Soon the tourists arrived and swarmed the peak, taking pictures, laughing, scolding children. The lady at the muesem let me in for free since I was the first one there. I ate two bowls of clam chowder, donated to me by a family from Birmingham, Alabama. (A swell of pride for my native south warms the nooks and crannies of my heart-thank you family from Alabama. I hope you are reading this. You made an already great day that much better)

But the best thing, the most awesome thing of all is this: Mt. Washington is swamped by clouds most days of the year. Something about the difference in moisture at the high elevations. Regardless, here is the fact that will remain with me for the rest of my life. The clouds moved in at seven, before anybody else was on the mountain. Nobody saw anything, any kind of view, all day long.
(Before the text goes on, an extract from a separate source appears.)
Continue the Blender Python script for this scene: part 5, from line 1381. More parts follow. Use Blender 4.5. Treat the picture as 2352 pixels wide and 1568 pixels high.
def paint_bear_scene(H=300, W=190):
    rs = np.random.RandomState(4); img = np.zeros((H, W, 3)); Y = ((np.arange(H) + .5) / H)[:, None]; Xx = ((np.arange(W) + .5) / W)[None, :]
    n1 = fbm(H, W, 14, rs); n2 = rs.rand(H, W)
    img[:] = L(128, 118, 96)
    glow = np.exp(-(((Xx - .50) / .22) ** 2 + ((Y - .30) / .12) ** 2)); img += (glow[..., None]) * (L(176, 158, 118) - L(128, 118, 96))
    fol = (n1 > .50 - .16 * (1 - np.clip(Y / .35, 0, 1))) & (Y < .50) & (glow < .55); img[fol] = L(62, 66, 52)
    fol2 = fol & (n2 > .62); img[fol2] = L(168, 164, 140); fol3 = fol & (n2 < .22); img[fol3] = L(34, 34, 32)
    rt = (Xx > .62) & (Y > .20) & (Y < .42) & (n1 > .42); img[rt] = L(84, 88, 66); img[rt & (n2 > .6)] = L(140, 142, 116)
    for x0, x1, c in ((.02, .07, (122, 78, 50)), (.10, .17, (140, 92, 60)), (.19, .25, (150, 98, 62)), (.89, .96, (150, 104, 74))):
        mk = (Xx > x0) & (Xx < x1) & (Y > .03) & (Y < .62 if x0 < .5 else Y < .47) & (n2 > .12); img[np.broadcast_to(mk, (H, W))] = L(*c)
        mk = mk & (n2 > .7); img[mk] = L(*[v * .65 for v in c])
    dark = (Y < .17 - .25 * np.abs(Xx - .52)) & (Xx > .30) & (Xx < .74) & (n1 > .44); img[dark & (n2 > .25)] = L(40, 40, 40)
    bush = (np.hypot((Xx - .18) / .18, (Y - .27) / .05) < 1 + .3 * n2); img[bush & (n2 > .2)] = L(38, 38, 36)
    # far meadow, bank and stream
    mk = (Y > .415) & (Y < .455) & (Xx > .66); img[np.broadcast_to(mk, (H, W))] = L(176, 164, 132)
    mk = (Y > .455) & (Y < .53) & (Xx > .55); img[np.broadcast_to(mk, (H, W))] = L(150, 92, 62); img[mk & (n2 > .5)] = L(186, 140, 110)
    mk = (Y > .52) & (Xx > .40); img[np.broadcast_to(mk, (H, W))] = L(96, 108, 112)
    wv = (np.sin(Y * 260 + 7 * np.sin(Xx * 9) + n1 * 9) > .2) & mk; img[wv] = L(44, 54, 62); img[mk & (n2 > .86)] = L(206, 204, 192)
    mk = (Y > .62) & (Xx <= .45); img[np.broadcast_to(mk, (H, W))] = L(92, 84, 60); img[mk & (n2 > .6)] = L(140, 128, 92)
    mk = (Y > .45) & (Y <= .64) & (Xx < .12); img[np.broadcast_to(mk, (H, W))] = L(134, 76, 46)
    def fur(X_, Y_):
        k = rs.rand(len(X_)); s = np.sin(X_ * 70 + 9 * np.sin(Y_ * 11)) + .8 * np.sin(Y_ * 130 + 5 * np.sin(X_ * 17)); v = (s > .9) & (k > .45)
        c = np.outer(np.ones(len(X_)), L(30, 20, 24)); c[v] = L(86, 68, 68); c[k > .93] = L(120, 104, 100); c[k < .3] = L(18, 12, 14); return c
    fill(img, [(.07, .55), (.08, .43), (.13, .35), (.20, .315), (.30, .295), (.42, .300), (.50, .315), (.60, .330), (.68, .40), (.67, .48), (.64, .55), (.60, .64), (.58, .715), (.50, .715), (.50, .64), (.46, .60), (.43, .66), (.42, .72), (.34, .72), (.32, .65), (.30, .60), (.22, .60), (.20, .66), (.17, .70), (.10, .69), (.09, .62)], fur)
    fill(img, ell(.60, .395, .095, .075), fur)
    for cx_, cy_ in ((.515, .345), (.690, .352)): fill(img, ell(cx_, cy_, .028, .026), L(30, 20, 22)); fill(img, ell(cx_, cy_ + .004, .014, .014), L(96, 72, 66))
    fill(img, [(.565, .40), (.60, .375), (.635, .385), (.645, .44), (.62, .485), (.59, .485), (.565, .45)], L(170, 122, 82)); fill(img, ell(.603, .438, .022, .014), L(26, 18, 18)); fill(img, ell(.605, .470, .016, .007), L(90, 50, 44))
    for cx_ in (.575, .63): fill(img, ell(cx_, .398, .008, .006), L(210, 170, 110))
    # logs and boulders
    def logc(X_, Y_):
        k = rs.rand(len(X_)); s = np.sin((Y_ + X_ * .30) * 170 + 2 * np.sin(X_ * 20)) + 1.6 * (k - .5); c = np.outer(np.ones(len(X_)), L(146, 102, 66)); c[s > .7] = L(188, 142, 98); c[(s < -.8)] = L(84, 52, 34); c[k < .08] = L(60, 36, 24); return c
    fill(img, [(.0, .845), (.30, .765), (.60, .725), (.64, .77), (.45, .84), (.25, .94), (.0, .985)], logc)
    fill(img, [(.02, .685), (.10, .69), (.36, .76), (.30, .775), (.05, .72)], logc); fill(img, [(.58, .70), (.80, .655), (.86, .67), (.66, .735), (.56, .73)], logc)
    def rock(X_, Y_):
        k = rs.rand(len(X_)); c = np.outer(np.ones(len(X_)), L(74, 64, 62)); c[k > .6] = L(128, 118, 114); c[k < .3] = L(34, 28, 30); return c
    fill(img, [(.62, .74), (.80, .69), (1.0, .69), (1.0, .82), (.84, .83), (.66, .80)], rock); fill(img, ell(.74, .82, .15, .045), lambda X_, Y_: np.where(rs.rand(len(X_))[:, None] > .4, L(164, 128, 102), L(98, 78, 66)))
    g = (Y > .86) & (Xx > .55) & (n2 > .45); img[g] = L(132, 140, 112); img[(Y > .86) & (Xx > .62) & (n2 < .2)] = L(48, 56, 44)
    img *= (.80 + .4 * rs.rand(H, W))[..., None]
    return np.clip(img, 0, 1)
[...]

I am the only person that saw the view from Mt. Washington that day. 

Of course I paid the price. I still had seven miles to hike that day, and I hadn't slept in more than twenty four hours. It rained, of course, as it has every day since I've been in New Hampshire. The trail went back to kicking my butt in every possible way. My knees started aching, my feet were swollen, and my stomach rolled with the pressure of unfamiliar food.

But for just a while, just a few hours, Mt. Washington was all mine. And I will always remember it.